I’ve been really impressed with the elementary school mathematics books I’ve seen from Japan. They teach a LOT less, and the books are very clear and sequential, with one idea building on the next. from a review of the wonderful Tokyo Shoseki textbook program Mathematics for Elementary School, which is available in English translation:
“Perhaps the first reaction one gets when looking at Japanese math textbooks is that they are thin, lightweight paperbacks with colorful cartoon illustrations. The total number of pages ranges from 120 to 210 per grade level.
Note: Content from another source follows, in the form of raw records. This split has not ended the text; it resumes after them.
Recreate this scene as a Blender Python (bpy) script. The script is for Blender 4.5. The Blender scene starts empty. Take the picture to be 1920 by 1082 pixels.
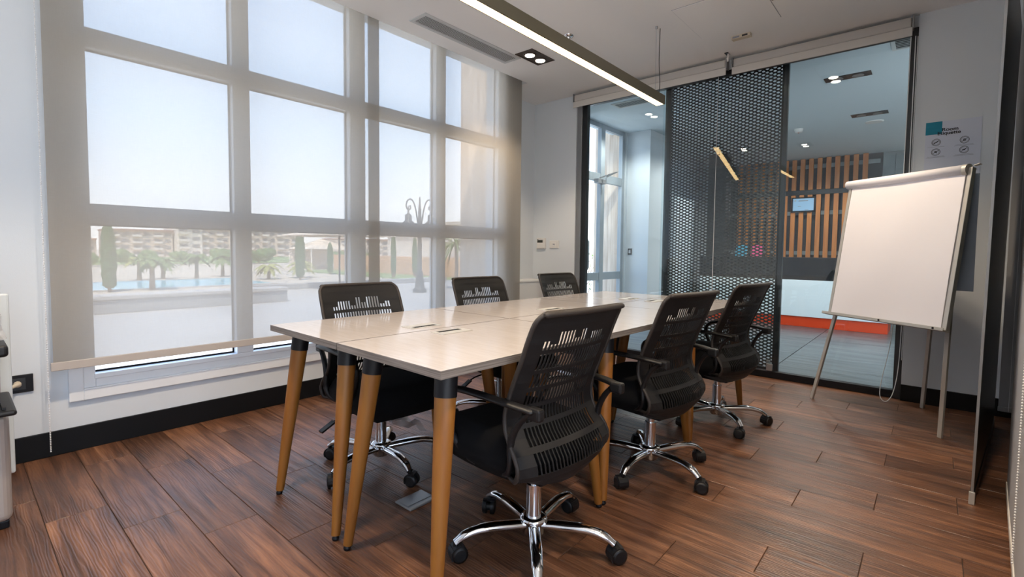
import bpy, math, random
from mathutils import Vector, Matrix
random.seed(7)
PI = math.pi
S = bpy.context.scene
C = S.collection

# ------------------------------------------------------------------ camera
def rotm(a, b, c):
    return (Matrix.Rotation(a, 3, 'Z') @ Matrix.Rotation(b, 3, 'X') @ Matrix.Rotation(c, 3, 'Z'))
cam_d = bpy.data.cameras.new('camera')
cam = bpy.data.objects.new('camera', cam_d); C.objects.link(cam)
cam_d.sensor_width = 36.0; cam_d.sensor_fit = 'HORIZONTAL'
cam_d.lens = 36.0 * 915.06 / 1920.0
cam_d.shift_x = (960 - 961.43) / 1920.0
cam_d.shift_y = (516.08 - 541.0) / 1920.0
cam_d.clip_start = 0.02; cam_d.clip_end = 800
M = rotm(0.7114, 1.5202, 0.0106).to_4x4(); M.translation = Vector((0, 0, 1.0726))
cam.matrix_world = M
S.camera = cam

# ------------------------------------------------------------------ view, world, sun
S.view_settings.view_transform = 'Standard'
S.view_settings.look = 'None'
S.view_settings.gamma = 1.0
S.view_settings.exposure = 1.2
S.view_settings.use_curve_mapping = False
S.cycles.use_denoising = True
S.cycles.max_bounces = 10
S.cycles.diffuse_bounces = 5
S.cycles.glossy_bounces = 5
S.cycles.transmission_bounces = 6
S.cycles.transparent_max_bounces = 16
S.cycles.sample_clamp_indirect = 6.0
S.cycles.caustics_reflective = False
S.cycles.caustics_refractive = False

SKY = 2.5
w = bpy.data.worlds.new('sky'); S.world = w; w.use_nodes = True
nt = w.node_tree; nt.nodes.clear()
o_ = nt.nodes.new('ShaderNodeOutputWorld'); bg = nt.nodes.new('ShaderNodeBackground')
tc = nt.nodes.new('ShaderNodeTexCoord'); sp = nt.nodes.new('ShaderNodeSeparateXYZ'); cr = nt.nodes.new('ShaderNodeValToRGB')
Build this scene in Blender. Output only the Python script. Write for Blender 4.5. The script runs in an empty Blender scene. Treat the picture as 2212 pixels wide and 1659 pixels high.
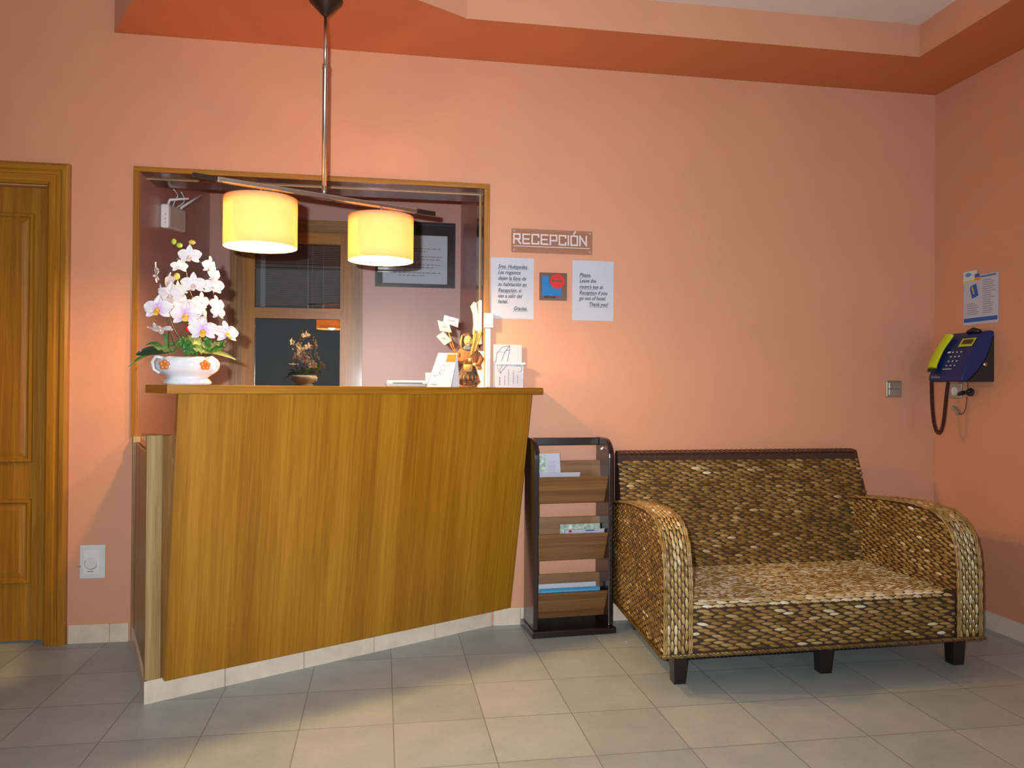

This is vastly different from the 500 to 600+ pages found in typical, heavy U.S. textbooks. (I couldn’t help thinking that if for some reason the number of hours devoted to math education were reduced in the U.S., we wouldn’t bother reducing the content.) This embodies the Japanese philosophy of teaching a few important math topics per year in depth instead of what is typically done in the U.S. — teaching many topics per year superficially. Japanese textbooks are also inexpensive and they are given to the children to keep.”
The organization and content of these came out of teacher-based Lesson Study–a practice that we really need to adopt here in the U.S.
In Lesson Study, teachers are given time from their schedules, each week, to meet with other teachers to share ideas and materials, go over their lesson plans, discuss what’s working and what’s not, etc. These are like quality circles in business–bottom-up continuous improvement rather than top-down.
Let’s note that Lockhart’s essay was written 17 years ago, and hence it’s not the criticism of anything brand new in math education. The extremely harsh, criticism of the various math topics at the end of the article are as applicable today as they were when I came to this country 35 years ago, and they are extendable to college math education and curriculum as well. We simply do not teach what needs to be taught and we certainly do not present math in the classroom as it needs to be presented.
Nothing essential has changed, except math textbooks have become prohibitively expensive and even heavier than they were in 1985.
As the article suggests, the culture of math education needs to be changed. Yeah, make it hands-on and playful, but not because these sell but because that’s the true nature of math, yeah make it less rigorous, because rigor almost always hides the essential ideas even from mathematicians. High rigor in math reasearch papers has been adopted in the last 100 or so years due to some shocking experiences in the foundation of math 150 years ago. But we know (and have known for at least 50 years), these foundational issues have no effect on the body of math we need to teach in schools, and hence we can throw away our paranoia, relax and present math so that it makes sense to kids of every age group.
Yeah, instead of the words “rigor” and “proof” and “precision” and “speed”, we are better guided by the expression “make sense”: present math to kids, to all kids, so that it makes sense to them.
After rereading the article, I think it’s important to emphasize that students do need to learn some abstract notions in math. After all, math is a language to describe some abstract objects, hence it has a vocabulary and a grammar. To get a sense of the language, think about what 2020 represent. It takes a darn long time to explain its meaning in English, doesn’t it? While its rigorous meaning doesn’t have to be understood by kids (while one of the crimes of CC is to demand this understanding and the ability to explain it), kids do have to have a sense of the meaning of 2020.